[BRIEFING.COM] Stocks struggled under selling activity, leading the major indices to close sharply lower. The S&P 500 dropped 2.2%, the Nasdaq Composite fell 3.1%, and the Dow Jones Industrial Average declined 1.7%.
There was a negative bias through the entire session following NVIDIA's (NVDA 104.49, -7.71, -6.9%) announcement that it expects Q1 results to include up to $5.5 billion of charges associated with H20 products due to export restrictions for China. AMD (AMD 88.29, -7.00, -7.4%) also announced an expected impact of $800 million.
Selling increased noticeably in the afternoon following remarks from Fed Chair Powell, who appeared at an event in Chicago, indicating that he doesn't think the Fed will make progress on its dual mandate goals this year and that there isn't a "Fed put."
This morning's economic data also contributed to the downside bias despite solid headline numbers in the retail sales report. Total retail sales increased 1.4% month-over-month in March (Briefing.com consensus 1.3%) following an unrevised 0.2% increase in February. Excluding autos, retail sales rose 0.5% month-over-month (Briefing.com consensus 0.2%) following an upwardly revised 0.7% increase (from 0.3%) in February.

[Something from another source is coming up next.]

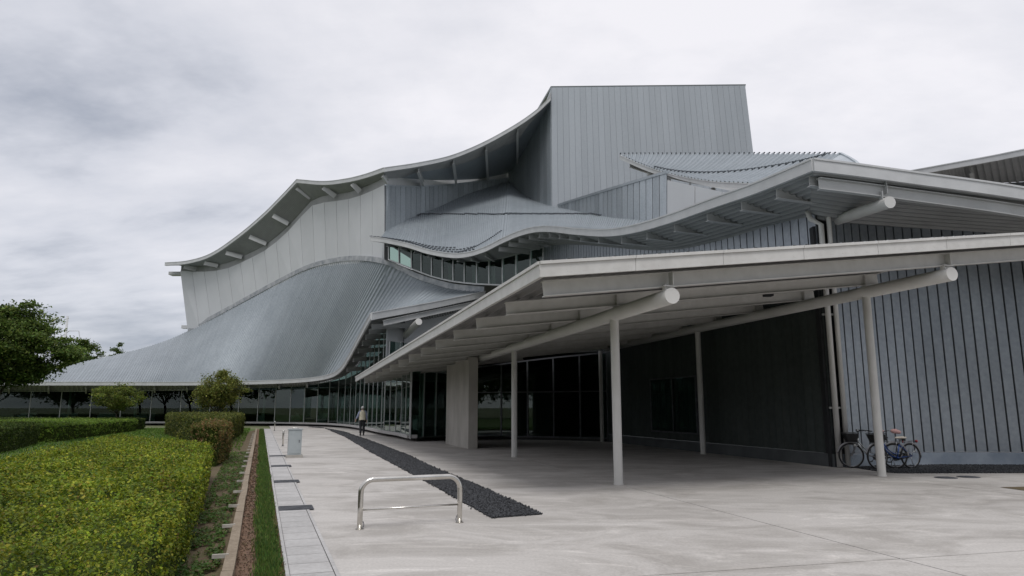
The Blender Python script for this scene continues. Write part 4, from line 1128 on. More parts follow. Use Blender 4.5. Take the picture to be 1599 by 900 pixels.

The negative takeaway related to the belief that last month's data may have been inflated by buying activity ahead of the tariff impacts and may decrease in the future.
Mega caps and semiconductor shares led the downside charge amid ongoing uncertainty on the tariff front and related to growth concerns. The Vanguard Mega Cap Growth ETF (MGK) dropped 3.3% and PHLX Semiconductor Index (SOX) fell 4.1%.
The technology sector registered the largest decline by a decent margin, falling 3.9%. The next worst performing sector was consumer discretionary (-2.7%) and communication services (-2.5%).